Tax Allowances

Published / Last Updated on 04/12/2013

Tax Allowances - Use them or lose them

by Ashley Clark, Director - March 2010

Maximising use of a couple’s allowances, reliefs and exemptions

Planning to maximise the use of a couple’s allowances, reliefs and exemptions has become much more important following the Chancellor’s announcement that the top rate of income tax will increase to 50% for those with taxable income of more than £150,000; and the introduction of an effective rate of 60% on income between £100,000 and £112,950 caused by the withdrawal of the personal allowance. For such people, who are married or have a registered civil partner, the tax savings available by diverting income into the lower income partner’s name will be even more substantial. But don’t forget the tax savings are still attractive for the increased number of people who will be 40% taxpayers and, for them, income tax saving opportunities still exist for married couples who carry out appropriate planning.

Most of these strategies need a full tax year to deliver maximum effect so these suggestions may serve more as a reminder for planning for the coming tax year than as a means of saving tax this year. The appropriate type of tax planning to adopt will depend on the type of income a person enjoys ie. earned/business income or investment income.

(A) EARNED INCOME


(i) Employment income

(a) Employers could pay bonuses and dividends before 6 April 2010 - except to certain bankers of course!

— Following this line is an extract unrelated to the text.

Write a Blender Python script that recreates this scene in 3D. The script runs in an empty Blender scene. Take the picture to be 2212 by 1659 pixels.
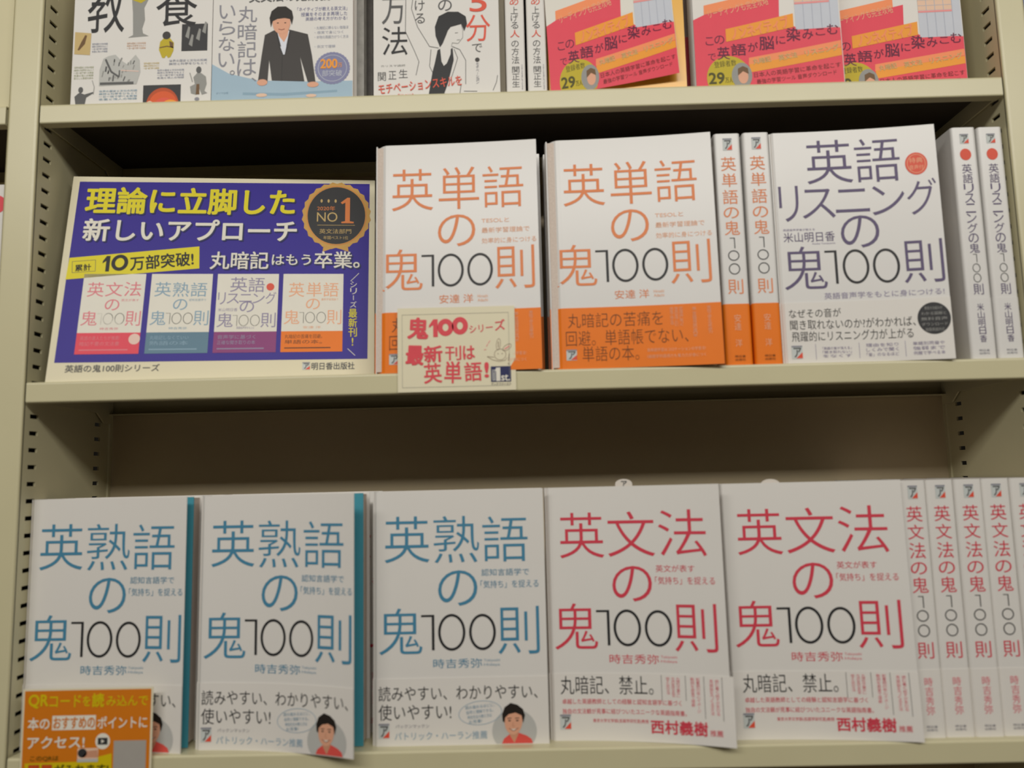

(b) Employers could consider paying, say, three years' worth of salary and bonus this tax year to top employees, who then loan the money back to their employer in return for an agreed rate of interest over the three-year period.

(c) Employers could consider paying salaries in the form of interest-free loans, which may then be written off if and when the top rate of tax reduces. This will involve a benefit in kind charge on the interest not paid – albeit at a fairly low current rate.

(d) There are a number of ways to reward employees through share option schemes on which capital gains tax at (currently) 18% is paid as opposed to up to 50% tax on income.

(ii) Owner/directors of a private limited company

Points to consider for 2010/11 for these people are:


(i) Where married couples run their business through a company, it will be sensible for salary payments or dividends to be shared as evenly as possible. Following the taxpayer's success in the case of Jones v Garnett (2007) - the so-called “Arctic Systems” case - the Government's income-shifting proposals have been put on hold for the time being.

(ii) In the run up to next year's tax increases, owner/directors will no doubt consider maximising the salary and dividends taken out of the business before 6 April 2010, thereby paying tax at 40% and 32.5%, rather than at 50% on income and 42.5% on dividends over £150,000 after 5 April 2010. Any such “advanced” payments can be lent back to the business if a cash flow challenge exists.

(iii) Tax relief on pension contributions is to be restricted for those with high incomes – see page 6.

(B) INVESTMENT INCOME

Where a higher rate taxpaying spouse owns investments, income from these may suffer tax at a rate of up to 40% or 32.5% (if dividends). These rates could be as high as 50% and 42.5% respectively from 6 April 2010. Therefore, subject to practical considerations, the transfer of investments to a lower or non-taxpaying spouse can save tax and increase overall net of tax investment returns. To be effective, such transfers must be outright and unconditional.